SHORT PROBLEM - Output the full listing word for word.

DATA SECTION -
Start

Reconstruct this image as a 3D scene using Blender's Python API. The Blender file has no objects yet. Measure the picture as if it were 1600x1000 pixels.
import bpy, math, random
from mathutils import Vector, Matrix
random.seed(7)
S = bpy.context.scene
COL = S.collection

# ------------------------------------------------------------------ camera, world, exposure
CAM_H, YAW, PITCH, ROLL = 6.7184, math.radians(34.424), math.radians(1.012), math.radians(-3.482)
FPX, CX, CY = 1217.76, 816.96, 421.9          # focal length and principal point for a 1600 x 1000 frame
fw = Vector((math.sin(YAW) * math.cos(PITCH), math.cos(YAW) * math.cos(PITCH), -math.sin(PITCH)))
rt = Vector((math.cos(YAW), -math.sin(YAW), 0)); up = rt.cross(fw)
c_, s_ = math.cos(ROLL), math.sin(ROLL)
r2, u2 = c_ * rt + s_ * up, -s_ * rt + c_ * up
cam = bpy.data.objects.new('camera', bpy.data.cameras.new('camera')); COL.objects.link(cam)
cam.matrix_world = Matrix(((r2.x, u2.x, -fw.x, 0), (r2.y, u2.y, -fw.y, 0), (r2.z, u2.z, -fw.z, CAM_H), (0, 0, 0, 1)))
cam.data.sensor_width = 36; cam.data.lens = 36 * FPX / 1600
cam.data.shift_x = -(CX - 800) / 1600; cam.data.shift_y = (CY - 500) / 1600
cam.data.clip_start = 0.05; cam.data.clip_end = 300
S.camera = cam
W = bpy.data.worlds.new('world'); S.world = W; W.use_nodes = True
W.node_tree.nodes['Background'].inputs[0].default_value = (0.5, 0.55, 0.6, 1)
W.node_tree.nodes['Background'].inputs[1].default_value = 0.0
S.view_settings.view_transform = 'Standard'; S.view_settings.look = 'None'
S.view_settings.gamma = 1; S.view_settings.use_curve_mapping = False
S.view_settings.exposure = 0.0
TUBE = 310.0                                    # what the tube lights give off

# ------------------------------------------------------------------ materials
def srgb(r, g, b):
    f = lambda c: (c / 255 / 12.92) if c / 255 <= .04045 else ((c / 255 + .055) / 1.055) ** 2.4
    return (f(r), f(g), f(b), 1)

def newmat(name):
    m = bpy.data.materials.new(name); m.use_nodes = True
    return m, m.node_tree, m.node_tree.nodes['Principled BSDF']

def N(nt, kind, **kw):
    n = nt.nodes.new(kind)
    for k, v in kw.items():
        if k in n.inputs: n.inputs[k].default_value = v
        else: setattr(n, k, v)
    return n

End

SOLUTION -
Reconstruct this image as a 3D scene using Blender's Python API. The Blender file has no objects yet. Measure the picture as if it were 1600x1000 pixels.
import bpy, math, random
from mathutils import Vector, Matrix
random.seed(7)
S = bpy.context.scene
COL = S.collection

# ------------------------------------------------------------------ camera, world, exposure
CAM_H, YAW, PITCH, ROLL = 6.7184, math.radians(34.424), math.radians(1.012), math.radians(-3.482)
FPX, CX, CY = 1217.76, 816.96, 421.9          # focal length and principal point for a 1600 x 1000 frame
fw = Vector((math.sin(YAW) * math.cos(PITCH), math.cos(YAW) * math.cos(PITCH), -math.sin(PITCH)))
rt = Vector((math.cos(YAW), -math.sin(YAW), 0)); up = rt.cross(fw)
c_, s_ = math.cos(ROLL), math.sin(ROLL)
r2, u2 = c_ * rt + s_ * up, -s_ * rt + c_ * up
cam = bpy.data.objects.new('camera', bpy.data.cameras.new('camera')); COL.objects.link(cam)
cam.matrix_world = Matrix(((r2.x, u2.x, -fw.x, 0), (r2.y, u2.y, -fw.y, 0), (r2.z, u2.z, -fw.z, CAM_H), (0, 0, 0, 1)))
cam.data.sensor_width = 36; cam.data.lens = 36 * FPX / 1600
cam.data.shift_x = -(CX - 800) / 1600; cam.data.shift_y = (CY - 500) / 1600
cam.data.clip_start = 0.05; cam.data.clip_end = 300
S.camera = cam
W = bpy.data.worlds.new('world'); S.world = W; W.use_nodes = True
W.node_tree.nodes['Background'].inputs[0].default_value = (0.5, 0.55, 0.6, 1)
W.node_tree.nodes['Background'].inputs[1].default_value = 0.0
S.view_settings.view_transform = 'Standard'; S.view_settings.look = 'None'
S.view_settings.gamma = 1; S.view_settings.use_curve_mapping = False
S.view_settings.exposure = 0.0
TUBE = 310.0                                    # what the tube lights give off

# ------------------------------------------------------------------ materials
def srgb(r, g, b):
    f = lambda c: (c / 255 / 12.92) if c / 255 <= .04045 else ((c / 255 + .055) / 1.055) ** 2.4
    return (f(r), f(g), f(b), 1)

def newmat(name):
    m = bpy.data.materials.new(name); m.use_nodes = True
    return m, m.node_tree, m.node_tree.nodes['Principled BSDF']

def N(nt, kind, **kw):
    n = nt.nodes.new(kind)
    for k, v in kw.items():
        if k in n.inputs: n.inputs[k].default_value = v
        else: setattr(n, k, v)
    return n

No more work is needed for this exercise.